====== INFORMATION SUPPLIED

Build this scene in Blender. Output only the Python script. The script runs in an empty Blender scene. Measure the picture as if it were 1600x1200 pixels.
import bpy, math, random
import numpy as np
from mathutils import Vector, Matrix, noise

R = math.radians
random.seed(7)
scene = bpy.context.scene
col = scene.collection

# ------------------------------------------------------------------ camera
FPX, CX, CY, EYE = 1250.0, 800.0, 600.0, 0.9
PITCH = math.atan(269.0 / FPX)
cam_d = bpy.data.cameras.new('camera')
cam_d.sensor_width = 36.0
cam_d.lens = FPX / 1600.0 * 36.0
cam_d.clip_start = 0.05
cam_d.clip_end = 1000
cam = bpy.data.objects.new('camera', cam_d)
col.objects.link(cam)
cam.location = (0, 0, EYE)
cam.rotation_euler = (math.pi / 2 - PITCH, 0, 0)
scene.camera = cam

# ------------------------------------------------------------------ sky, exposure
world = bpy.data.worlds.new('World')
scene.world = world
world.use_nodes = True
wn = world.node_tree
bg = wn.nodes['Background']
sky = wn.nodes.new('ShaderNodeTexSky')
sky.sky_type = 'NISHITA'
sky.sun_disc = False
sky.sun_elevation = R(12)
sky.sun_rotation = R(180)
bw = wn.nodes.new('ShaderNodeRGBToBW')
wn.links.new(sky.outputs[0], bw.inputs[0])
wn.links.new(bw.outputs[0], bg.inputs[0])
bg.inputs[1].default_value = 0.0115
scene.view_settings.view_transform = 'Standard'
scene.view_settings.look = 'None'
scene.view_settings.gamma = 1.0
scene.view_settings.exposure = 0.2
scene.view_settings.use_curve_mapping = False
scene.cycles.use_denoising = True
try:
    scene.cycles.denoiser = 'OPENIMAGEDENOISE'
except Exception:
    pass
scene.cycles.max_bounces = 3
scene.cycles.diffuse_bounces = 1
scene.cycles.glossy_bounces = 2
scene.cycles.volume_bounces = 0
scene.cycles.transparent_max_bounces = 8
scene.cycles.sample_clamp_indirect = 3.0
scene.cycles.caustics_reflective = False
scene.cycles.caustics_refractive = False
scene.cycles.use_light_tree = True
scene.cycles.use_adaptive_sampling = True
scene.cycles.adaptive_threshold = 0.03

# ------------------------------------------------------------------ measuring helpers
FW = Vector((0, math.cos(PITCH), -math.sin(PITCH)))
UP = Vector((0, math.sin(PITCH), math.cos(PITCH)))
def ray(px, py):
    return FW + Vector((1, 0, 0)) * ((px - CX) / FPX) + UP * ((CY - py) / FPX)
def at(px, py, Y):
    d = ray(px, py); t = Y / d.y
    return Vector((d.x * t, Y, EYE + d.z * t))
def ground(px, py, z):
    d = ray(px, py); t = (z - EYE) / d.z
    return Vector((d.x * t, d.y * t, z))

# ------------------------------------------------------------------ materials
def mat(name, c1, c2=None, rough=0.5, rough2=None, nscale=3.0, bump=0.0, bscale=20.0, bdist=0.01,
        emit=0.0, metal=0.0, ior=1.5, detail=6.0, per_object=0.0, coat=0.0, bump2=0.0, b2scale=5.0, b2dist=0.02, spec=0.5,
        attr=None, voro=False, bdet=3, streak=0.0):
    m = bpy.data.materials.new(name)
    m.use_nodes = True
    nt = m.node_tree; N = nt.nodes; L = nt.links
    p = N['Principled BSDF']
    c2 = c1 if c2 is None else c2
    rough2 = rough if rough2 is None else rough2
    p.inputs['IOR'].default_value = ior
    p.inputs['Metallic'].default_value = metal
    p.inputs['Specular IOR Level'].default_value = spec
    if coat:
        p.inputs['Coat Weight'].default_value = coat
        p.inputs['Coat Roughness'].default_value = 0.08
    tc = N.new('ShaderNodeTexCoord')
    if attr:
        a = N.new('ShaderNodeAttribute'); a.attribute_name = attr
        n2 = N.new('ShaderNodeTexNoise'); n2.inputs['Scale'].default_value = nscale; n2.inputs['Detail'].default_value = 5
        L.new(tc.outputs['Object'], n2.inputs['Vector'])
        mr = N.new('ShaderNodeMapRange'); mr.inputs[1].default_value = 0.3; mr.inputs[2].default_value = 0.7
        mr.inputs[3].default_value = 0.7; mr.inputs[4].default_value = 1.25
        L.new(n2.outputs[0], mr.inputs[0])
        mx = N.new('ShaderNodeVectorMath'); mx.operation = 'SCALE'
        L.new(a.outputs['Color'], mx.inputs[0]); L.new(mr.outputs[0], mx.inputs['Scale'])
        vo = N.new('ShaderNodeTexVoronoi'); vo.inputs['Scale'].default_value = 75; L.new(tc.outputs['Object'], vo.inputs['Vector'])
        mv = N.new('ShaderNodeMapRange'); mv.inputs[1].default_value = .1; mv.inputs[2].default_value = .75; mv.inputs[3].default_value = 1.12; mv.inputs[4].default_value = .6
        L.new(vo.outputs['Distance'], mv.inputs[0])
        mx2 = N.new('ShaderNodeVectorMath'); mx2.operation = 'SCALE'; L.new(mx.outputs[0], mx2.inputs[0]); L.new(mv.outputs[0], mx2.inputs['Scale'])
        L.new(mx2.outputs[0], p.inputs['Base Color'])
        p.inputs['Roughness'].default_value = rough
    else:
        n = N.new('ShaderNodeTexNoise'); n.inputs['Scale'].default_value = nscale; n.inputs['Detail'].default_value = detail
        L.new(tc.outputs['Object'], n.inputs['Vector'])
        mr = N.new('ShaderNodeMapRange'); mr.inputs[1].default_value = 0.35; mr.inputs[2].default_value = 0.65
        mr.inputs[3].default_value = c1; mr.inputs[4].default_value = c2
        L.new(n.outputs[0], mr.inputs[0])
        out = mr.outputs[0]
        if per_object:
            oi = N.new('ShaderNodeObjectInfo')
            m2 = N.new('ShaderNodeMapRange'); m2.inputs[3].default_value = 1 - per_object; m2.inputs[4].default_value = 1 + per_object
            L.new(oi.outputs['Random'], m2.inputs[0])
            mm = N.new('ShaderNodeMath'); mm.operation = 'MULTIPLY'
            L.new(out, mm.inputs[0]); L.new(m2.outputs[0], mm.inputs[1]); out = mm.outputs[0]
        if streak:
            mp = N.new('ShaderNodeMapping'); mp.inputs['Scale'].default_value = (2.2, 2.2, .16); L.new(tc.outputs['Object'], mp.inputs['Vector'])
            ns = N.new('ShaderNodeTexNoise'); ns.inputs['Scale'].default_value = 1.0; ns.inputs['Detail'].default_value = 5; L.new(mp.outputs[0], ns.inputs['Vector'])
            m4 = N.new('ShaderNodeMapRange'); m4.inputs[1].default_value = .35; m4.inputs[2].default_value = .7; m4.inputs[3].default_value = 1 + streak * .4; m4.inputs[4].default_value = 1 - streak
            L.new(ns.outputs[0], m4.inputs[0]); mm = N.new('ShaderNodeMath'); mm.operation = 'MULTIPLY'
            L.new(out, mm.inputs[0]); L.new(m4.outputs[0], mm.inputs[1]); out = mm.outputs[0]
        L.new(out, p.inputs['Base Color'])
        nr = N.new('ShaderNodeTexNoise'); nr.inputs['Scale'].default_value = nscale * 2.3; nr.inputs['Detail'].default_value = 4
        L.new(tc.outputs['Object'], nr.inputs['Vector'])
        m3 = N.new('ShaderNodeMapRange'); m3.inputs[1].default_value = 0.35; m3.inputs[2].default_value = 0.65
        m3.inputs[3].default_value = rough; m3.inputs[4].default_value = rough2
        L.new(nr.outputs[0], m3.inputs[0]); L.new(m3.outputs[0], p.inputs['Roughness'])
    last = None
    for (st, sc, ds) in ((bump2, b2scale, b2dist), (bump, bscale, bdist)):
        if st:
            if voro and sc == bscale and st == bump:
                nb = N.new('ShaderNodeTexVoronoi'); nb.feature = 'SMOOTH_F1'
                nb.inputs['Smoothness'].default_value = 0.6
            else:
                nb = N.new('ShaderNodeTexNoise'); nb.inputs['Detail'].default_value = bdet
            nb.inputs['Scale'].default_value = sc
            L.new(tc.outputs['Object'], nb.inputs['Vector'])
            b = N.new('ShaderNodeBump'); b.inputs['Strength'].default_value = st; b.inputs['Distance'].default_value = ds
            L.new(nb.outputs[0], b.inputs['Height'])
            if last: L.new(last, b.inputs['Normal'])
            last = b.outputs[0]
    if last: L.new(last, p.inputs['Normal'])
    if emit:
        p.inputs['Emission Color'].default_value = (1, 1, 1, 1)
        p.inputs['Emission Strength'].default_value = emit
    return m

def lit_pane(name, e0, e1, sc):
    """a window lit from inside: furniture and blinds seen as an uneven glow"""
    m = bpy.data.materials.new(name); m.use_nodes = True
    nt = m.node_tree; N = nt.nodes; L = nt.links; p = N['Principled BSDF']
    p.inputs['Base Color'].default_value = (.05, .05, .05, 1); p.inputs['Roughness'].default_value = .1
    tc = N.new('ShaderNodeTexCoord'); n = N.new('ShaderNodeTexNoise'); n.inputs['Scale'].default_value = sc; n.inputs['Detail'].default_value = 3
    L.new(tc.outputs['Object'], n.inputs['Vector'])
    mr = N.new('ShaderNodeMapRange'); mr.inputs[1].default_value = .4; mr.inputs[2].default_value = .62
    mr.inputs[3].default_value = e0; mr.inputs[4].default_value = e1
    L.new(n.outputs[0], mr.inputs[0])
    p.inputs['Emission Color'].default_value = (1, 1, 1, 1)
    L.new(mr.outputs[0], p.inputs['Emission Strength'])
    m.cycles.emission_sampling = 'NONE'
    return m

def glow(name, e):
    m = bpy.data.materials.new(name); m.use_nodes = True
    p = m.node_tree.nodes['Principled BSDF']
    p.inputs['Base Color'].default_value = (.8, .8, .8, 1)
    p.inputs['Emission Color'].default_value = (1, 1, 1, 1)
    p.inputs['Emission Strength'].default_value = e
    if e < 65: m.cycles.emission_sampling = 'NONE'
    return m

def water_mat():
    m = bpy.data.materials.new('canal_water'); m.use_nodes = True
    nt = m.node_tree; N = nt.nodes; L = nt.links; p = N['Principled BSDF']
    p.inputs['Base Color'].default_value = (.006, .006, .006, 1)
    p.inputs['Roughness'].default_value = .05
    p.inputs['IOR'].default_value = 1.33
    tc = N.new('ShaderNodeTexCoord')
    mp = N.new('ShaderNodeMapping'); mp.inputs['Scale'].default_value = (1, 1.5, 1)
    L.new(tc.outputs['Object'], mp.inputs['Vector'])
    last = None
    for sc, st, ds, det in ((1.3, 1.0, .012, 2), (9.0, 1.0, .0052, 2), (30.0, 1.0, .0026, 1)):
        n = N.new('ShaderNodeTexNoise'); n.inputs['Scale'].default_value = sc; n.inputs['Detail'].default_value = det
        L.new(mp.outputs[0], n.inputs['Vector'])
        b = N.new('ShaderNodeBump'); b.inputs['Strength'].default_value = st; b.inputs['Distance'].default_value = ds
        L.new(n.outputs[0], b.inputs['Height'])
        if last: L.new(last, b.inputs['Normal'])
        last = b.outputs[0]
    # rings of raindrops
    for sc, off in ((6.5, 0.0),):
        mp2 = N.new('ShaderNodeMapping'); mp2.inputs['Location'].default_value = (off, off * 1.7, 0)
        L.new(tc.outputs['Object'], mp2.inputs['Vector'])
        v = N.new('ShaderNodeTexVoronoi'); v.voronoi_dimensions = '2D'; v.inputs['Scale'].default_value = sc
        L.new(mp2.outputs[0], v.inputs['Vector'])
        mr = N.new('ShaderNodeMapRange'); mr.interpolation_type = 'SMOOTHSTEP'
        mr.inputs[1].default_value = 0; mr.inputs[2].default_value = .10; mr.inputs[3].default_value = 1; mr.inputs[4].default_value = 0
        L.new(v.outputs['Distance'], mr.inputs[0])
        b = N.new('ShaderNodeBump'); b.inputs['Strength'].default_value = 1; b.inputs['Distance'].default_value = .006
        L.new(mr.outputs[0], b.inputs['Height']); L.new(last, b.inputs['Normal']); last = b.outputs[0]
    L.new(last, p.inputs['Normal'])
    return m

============

TASK TO CARRY OUT: Starting at the first line of the data above, please restate word for word every line up to and including the one that holds "col = scene.collection", and add nothing else.

EXPECTED OUTPUT:
Build this scene in Blender. Output only the Python script. The script runs in an empty Blender scene. Measure the picture as if it were 1600x1200 pixels.
import bpy, math, random
import numpy as np
from mathutils import Vector, Matrix, noise

R = math.radians
random.seed(7)
scene = bpy.context.scene
col = scene.collection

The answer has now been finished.